(OBJECTIVE) Output all of the records exactly as written.

■ ■ ■ ■ ■

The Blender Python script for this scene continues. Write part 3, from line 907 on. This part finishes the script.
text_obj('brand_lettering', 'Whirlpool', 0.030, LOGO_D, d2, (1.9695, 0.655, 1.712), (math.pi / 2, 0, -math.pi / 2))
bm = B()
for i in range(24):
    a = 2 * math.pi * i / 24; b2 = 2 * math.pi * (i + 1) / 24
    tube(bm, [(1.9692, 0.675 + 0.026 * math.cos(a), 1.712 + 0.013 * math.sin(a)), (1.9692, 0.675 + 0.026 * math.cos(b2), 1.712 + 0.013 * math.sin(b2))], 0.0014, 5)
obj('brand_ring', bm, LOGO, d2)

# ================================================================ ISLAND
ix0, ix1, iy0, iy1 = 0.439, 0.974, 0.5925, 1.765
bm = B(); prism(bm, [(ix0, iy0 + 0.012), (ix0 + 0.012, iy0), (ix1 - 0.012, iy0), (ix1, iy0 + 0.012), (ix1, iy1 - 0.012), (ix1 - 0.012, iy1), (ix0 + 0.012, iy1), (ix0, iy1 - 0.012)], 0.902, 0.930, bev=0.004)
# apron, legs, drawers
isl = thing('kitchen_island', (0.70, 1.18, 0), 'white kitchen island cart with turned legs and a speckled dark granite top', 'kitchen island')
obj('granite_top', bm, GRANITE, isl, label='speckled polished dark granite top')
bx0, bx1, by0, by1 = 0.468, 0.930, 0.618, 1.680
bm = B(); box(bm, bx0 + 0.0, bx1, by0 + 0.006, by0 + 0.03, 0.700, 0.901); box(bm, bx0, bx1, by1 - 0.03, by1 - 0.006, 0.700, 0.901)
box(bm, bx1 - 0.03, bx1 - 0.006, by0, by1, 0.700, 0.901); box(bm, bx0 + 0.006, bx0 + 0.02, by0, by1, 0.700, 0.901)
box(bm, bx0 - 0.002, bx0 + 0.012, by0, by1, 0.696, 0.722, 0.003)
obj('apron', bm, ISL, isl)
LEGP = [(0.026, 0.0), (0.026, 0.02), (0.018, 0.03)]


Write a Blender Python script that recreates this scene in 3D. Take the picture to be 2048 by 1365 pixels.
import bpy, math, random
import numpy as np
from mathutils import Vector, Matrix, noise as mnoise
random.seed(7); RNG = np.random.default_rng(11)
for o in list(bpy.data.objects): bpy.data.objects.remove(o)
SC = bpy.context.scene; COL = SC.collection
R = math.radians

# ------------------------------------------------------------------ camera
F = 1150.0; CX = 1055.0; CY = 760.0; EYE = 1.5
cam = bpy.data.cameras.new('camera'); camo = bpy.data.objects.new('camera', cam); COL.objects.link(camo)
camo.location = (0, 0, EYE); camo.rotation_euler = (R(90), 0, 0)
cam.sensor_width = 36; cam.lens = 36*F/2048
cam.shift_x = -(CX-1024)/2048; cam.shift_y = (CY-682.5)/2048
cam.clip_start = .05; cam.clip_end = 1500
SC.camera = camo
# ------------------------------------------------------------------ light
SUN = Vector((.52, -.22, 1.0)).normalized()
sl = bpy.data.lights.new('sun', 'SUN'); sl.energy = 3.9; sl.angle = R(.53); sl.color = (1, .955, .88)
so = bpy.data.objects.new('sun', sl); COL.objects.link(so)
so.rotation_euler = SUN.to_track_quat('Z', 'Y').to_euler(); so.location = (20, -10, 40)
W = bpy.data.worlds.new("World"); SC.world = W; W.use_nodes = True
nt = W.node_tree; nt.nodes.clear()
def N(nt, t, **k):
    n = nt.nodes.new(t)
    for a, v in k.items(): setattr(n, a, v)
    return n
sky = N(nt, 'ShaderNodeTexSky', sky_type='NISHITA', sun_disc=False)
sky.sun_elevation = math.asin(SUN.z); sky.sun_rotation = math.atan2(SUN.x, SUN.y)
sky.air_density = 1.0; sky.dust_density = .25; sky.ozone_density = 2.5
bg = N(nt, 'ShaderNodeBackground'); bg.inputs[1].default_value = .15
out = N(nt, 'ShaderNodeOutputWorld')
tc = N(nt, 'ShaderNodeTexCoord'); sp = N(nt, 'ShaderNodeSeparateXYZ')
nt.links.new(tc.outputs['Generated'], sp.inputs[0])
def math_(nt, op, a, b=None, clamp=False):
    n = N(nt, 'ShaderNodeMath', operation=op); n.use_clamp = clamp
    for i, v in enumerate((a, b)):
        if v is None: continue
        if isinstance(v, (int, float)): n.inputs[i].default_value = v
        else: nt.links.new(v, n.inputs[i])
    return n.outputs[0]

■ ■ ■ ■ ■

(WRITTEN SOLUTION)
The Blender Python script for this scene continues. Write part 3, from line 907 on. This part finishes the script.
text_obj('brand_lettering', 'Whirlpool', 0.030, LOGO_D, d2, (1.9695, 0.655, 1.712), (math.pi / 2, 0, -math.pi / 2))
bm = B()
for i in range(24):
    a = 2 * math.pi * i / 24; b2 = 2 * math.pi * (i + 1) / 24
    tube(bm, [(1.9692, 0.675 + 0.026 * math.cos(a), 1.712 + 0.013 * math.sin(a)), (1.9692, 0.675 + 0.026 * math.cos(b2), 1.712 + 0.013 * math.sin(b2))], 0.0014, 5)
obj('brand_ring', bm, LOGO, d2)

# ================================================================ ISLAND
ix0, ix1, iy0, iy1 = 0.439, 0.974, 0.5925, 1.765
bm = B(); prism(bm, [(ix0, iy0 + 0.012), (ix0 + 0.012, iy0), (ix1 - 0.012, iy0), (ix1, iy0 + 0.012), (ix1, iy1 - 0.012), (ix1 - 0.012, iy1), (ix0 + 0.012, iy1), (ix0, iy1 - 0.012)], 0.902, 0.930, bev=0.004)
# apron, legs, drawers
isl = thing('kitchen_island', (0.70, 1.18, 0), 'white kitchen island cart with turned legs and a speckled dark granite top', 'kitchen island')
obj('granite_top', bm, GRANITE, isl, label='speckled polished dark granite top')
bx0, bx1, by0, by1 = 0.468, 0.930, 0.618, 1.680
bm = B(); box(bm, bx0 + 0.0, bx1, by0 + 0.006, by0 + 0.03, 0.700, 0.901); box(bm, bx0, bx1, by1 - 0.03, by1 - 0.006, 0.700, 0.901)
box(bm, bx1 - 0.03, bx1 - 0.006, by0, by1, 0.700, 0.901); box(bm, bx0 + 0.006, bx0 + 0.02, by0, by1, 0.700, 0.901)
box(bm, bx0 - 0.002, bx0 + 0.012, by0, by1, 0.696, 0.722, 0.003)
obj('apron', bm, ISL, isl)
LEGP = [(0.026, 0.0), (0.026, 0.02), (0.018, 0.03)]


Write a Blender Python script that recreates this scene in 3D. Take the picture to be 2048 by 1365 pixels.
import bpy, math, random
import numpy as np
from mathutils import Vector, Matrix, noise as mnoise
random.seed(7); RNG = np.random.default_rng(11)
for o in list(bpy.data.objects): bpy.data.objects.remove(o)
SC = bpy.context.scene; COL = SC.collection
R = math.radians

# ------------------------------------------------------------------ camera
F = 1150.0; CX = 1055.0; CY = 760.0; EYE = 1.5
cam = bpy.data.cameras.new('camera'); camo = bpy.data.objects.new('camera', cam); COL.objects.link(camo)
camo.location = (0, 0, EYE); camo.rotation_euler = (R(90), 0, 0)
cam.sensor_width = 36; cam.lens = 36*F/2048
cam.shift_x = -(CX-1024)/2048; cam.shift_y = (CY-682.5)/2048
cam.clip_start = .05; cam.clip_end = 1500
SC.camera = camo
# ------------------------------------------------------------------ light
SUN = Vector((.52, -.22, 1.0)).normalized()
sl = bpy.data.lights.new('sun', 'SUN'); sl.energy = 3.9; sl.angle = R(.53); sl.color = (1, .955, .88)
so = bpy.data.objects.new('sun', sl); COL.objects.link(so)
so.rotation_euler = SUN.to_track_quat('Z', 'Y').to_euler(); so.location = (20, -10, 40)
W = bpy.data.worlds.new("World"); SC.world = W; W.use_nodes = True
nt = W.node_tree; nt.nodes.clear()
def N(nt, t, **k):
    n = nt.nodes.new(t)
    for a, v in k.items(): setattr(n, a, v)
    return n
sky = N(nt, 'ShaderNodeTexSky', sky_type='NISHITA', sun_disc=False)
sky.sun_elevation = math.asin(SUN.z); sky.sun_rotation = math.atan2(SUN.x, SUN.y)
sky.air_density = 1.0; sky.dust_density = .25; sky.ozone_density = 2.5
bg = N(nt, 'ShaderNodeBackground'); bg.inputs[1].default_value = .15
out = N(nt, 'ShaderNodeOutputWorld')
tc = N(nt, 'ShaderNodeTexCoord'); sp = N(nt, 'ShaderNodeSeparateXYZ')
nt.links.new(tc.outputs['Generated'], sp.inputs[0])
def math_(nt, op, a, b=None, clamp=False):
    n = N(nt, 'ShaderNodeMath', operation=op); n.use_clamp = clamp
    for i, v in enumerate((a, b)):
        if v is None: continue
        if isinstance(v, (int, float)): n.inputs[i].default_value = v
        else: nt.links.new(v, n.inputs[i])
    return n.outputs[0]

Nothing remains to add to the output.